(Scene modeling code data)
•••
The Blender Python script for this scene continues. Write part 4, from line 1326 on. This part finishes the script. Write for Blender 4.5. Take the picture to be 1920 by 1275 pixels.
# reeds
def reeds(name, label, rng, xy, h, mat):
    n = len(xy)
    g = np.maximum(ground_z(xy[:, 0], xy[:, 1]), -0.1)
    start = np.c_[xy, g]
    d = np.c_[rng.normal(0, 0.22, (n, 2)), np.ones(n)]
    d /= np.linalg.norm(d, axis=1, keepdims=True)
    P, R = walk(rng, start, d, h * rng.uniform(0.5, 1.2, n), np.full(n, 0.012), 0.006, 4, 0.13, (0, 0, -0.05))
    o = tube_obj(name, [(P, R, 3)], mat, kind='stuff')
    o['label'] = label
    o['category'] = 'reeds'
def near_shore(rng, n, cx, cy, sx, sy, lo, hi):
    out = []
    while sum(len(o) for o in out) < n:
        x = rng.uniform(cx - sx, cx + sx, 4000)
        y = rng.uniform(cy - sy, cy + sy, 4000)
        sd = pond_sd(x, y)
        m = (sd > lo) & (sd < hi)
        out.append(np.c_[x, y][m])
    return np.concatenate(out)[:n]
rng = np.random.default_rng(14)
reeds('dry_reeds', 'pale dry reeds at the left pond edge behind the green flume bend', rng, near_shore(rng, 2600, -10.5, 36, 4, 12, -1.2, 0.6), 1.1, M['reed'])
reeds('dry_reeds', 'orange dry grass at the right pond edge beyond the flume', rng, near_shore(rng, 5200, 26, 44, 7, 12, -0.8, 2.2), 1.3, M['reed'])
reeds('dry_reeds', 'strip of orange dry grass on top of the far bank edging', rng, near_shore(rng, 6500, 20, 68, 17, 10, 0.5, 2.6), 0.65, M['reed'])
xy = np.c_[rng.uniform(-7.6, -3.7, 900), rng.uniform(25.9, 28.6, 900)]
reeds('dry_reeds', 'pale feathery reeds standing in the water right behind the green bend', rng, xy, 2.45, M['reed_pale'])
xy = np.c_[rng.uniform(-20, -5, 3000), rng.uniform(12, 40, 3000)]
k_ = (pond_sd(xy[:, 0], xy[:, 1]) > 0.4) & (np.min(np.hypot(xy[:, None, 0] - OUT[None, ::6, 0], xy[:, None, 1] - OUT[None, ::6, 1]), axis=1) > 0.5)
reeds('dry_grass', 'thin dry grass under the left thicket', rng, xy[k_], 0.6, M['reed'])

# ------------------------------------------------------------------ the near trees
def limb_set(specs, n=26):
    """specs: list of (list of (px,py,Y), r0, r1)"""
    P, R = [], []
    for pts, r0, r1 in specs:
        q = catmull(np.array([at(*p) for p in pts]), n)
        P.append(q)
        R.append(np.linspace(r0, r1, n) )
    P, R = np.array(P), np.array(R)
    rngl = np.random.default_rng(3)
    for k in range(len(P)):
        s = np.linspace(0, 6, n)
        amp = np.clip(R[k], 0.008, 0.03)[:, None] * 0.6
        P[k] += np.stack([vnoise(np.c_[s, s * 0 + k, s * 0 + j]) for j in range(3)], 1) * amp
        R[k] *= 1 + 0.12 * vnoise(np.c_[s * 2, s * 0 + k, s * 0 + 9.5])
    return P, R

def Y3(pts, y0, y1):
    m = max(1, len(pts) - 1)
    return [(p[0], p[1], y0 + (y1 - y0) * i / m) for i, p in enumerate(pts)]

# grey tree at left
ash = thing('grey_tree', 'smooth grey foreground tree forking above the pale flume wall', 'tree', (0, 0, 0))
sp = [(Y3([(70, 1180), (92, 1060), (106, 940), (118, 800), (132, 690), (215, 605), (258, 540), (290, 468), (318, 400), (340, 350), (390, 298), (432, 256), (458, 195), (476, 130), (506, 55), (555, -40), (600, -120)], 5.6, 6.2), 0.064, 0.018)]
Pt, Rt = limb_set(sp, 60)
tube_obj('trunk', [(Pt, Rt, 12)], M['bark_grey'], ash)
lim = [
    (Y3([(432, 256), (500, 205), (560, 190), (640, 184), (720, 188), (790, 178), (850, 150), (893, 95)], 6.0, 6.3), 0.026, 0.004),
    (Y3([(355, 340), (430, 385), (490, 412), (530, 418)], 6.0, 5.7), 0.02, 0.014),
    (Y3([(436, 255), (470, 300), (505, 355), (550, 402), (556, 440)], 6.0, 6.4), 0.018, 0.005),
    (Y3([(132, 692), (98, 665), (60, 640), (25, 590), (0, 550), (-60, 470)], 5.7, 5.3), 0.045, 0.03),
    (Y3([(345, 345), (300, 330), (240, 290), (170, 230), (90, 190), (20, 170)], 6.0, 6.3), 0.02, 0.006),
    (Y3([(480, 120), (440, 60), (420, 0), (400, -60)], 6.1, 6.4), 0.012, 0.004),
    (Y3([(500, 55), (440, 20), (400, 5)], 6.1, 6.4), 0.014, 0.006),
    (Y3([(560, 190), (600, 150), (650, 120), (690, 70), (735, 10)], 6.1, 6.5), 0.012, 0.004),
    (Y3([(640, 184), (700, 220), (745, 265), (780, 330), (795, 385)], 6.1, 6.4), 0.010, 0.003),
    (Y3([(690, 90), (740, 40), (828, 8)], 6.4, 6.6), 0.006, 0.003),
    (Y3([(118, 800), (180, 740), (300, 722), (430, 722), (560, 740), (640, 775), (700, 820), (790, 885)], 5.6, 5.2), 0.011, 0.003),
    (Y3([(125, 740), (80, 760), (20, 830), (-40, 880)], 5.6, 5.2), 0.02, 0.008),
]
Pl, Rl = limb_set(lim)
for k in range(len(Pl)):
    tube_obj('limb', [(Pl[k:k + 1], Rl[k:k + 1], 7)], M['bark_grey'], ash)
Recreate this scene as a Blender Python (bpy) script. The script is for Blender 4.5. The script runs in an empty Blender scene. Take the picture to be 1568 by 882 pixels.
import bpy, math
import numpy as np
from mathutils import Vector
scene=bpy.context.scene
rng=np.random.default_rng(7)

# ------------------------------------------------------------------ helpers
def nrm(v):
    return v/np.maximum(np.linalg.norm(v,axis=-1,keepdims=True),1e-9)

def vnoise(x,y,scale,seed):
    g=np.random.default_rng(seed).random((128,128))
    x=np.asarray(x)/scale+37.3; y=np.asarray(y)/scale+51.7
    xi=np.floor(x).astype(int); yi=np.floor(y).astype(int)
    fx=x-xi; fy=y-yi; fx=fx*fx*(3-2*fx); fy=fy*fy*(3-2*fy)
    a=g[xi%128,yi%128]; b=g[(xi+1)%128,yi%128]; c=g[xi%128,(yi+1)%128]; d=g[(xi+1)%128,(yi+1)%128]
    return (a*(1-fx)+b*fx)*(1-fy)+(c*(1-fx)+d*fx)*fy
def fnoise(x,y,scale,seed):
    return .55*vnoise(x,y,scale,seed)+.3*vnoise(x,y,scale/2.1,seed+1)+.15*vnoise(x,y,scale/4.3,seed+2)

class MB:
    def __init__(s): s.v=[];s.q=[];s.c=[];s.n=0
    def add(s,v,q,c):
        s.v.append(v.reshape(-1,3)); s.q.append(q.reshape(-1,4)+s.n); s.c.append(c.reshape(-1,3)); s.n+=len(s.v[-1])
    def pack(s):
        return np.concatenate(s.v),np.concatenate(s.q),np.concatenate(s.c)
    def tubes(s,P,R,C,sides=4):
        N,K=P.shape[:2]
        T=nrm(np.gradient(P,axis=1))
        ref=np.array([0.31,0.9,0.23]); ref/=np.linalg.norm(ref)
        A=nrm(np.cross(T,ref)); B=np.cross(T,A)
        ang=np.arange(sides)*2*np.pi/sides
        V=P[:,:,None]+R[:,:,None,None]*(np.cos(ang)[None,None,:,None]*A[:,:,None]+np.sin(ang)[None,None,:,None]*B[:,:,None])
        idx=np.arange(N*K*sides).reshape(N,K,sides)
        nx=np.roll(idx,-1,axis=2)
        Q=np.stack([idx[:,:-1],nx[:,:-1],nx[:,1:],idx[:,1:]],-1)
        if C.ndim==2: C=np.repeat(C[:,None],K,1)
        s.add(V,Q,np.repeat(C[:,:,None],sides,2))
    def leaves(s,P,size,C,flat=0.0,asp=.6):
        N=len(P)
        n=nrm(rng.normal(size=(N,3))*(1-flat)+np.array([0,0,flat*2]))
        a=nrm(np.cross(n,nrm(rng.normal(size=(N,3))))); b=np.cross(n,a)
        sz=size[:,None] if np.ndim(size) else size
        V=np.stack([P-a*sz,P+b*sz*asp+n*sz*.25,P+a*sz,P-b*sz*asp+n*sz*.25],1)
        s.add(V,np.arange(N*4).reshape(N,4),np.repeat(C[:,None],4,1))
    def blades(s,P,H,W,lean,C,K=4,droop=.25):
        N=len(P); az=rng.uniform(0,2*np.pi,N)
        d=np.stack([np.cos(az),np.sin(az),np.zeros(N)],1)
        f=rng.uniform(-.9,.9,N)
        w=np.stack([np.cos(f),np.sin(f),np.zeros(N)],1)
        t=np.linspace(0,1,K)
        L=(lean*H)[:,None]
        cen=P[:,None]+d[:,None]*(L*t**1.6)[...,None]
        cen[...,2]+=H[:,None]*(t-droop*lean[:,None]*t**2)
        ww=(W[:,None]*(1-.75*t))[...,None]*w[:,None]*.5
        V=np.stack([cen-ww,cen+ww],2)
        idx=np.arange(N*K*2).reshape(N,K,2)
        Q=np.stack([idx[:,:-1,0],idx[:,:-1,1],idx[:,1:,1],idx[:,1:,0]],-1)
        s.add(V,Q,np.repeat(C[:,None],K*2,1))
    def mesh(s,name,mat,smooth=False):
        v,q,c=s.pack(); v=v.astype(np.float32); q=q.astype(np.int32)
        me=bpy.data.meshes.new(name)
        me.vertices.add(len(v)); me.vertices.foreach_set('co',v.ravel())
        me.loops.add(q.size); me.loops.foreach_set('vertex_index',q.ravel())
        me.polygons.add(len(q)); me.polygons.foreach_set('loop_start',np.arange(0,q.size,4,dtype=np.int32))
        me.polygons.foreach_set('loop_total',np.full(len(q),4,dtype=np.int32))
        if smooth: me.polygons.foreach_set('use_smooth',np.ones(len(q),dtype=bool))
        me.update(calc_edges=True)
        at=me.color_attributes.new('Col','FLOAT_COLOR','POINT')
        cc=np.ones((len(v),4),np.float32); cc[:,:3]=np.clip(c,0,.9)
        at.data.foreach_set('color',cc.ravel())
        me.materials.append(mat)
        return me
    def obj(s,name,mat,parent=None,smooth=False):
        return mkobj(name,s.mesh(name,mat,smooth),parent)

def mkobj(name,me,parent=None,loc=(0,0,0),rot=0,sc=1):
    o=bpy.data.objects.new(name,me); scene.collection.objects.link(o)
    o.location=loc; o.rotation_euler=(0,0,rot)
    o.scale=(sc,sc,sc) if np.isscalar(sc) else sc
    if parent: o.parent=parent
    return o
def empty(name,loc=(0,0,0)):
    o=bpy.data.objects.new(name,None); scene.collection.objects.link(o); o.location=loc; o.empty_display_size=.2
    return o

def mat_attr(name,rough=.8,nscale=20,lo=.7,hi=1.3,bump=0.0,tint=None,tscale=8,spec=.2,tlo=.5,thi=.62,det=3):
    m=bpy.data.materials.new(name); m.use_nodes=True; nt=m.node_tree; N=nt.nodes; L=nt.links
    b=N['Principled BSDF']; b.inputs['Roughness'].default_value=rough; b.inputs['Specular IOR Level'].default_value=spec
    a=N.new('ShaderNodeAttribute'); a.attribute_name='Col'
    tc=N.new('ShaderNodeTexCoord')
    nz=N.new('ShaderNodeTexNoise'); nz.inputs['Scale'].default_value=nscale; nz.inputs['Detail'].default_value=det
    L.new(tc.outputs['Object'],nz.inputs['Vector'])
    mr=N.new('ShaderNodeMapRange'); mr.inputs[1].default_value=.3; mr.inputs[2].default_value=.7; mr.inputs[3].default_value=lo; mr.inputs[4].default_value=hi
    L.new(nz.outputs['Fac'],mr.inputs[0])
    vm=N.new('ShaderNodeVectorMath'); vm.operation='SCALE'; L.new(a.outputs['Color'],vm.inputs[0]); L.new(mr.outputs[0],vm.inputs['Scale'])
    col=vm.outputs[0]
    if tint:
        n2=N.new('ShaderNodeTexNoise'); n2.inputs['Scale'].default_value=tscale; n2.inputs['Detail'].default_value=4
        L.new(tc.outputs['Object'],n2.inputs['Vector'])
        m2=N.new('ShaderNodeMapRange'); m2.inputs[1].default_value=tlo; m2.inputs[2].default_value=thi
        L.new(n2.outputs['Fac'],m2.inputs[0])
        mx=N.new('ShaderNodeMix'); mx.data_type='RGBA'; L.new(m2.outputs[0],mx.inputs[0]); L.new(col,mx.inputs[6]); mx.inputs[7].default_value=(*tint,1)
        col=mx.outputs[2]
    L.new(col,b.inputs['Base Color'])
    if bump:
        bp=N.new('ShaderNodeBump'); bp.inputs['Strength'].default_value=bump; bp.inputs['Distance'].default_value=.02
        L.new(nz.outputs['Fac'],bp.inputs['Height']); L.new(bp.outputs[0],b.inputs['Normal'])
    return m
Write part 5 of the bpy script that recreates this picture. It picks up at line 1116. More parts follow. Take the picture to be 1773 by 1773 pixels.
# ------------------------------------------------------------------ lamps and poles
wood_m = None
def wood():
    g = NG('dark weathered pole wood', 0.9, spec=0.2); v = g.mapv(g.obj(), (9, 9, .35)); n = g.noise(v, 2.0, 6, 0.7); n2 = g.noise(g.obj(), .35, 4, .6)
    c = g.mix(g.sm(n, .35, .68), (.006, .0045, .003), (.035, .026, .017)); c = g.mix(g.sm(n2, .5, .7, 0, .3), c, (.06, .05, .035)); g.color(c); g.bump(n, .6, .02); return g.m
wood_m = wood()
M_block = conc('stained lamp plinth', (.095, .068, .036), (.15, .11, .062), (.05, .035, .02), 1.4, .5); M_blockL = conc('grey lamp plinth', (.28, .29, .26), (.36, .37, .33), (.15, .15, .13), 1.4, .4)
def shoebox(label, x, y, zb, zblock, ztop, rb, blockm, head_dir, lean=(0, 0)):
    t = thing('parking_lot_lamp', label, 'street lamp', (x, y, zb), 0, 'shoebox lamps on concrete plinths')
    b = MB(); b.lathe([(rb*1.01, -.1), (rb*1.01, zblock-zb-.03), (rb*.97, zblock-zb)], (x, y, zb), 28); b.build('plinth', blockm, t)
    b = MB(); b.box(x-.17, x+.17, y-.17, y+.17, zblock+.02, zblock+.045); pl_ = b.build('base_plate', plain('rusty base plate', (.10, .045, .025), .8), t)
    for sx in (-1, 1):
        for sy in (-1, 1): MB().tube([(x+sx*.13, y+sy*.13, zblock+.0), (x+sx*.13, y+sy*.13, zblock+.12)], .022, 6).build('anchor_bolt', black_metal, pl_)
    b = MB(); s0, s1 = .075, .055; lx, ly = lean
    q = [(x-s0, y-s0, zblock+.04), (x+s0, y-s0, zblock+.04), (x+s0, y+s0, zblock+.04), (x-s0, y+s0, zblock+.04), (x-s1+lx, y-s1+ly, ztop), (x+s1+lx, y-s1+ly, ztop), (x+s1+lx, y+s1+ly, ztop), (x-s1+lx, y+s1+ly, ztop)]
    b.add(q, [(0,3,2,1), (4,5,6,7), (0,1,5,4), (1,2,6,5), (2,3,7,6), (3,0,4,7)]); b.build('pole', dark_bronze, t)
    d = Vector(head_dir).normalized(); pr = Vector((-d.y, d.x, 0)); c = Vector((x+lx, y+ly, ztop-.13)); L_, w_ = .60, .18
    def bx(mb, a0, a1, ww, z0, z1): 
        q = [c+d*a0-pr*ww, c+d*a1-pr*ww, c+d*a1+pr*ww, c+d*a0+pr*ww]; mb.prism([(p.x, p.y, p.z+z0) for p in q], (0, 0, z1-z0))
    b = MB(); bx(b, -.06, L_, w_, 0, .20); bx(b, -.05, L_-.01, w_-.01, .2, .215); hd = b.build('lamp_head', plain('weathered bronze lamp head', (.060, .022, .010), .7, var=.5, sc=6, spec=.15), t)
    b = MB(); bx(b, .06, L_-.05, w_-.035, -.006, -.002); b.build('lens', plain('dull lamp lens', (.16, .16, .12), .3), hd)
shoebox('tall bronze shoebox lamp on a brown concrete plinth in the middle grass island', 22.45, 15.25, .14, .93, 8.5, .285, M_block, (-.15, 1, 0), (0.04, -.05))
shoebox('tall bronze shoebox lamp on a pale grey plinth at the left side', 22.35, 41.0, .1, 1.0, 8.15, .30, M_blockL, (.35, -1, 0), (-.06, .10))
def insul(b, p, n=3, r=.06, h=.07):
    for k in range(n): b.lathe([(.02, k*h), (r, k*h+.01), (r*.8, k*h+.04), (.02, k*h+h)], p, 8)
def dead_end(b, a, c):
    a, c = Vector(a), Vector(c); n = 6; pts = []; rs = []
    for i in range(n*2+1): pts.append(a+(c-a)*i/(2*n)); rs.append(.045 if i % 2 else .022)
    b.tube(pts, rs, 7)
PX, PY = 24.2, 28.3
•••
BRIEF =
Count every line of the material above that holds the string "Write", then state only the total.

SOLUTION FOR THIS TASK =
2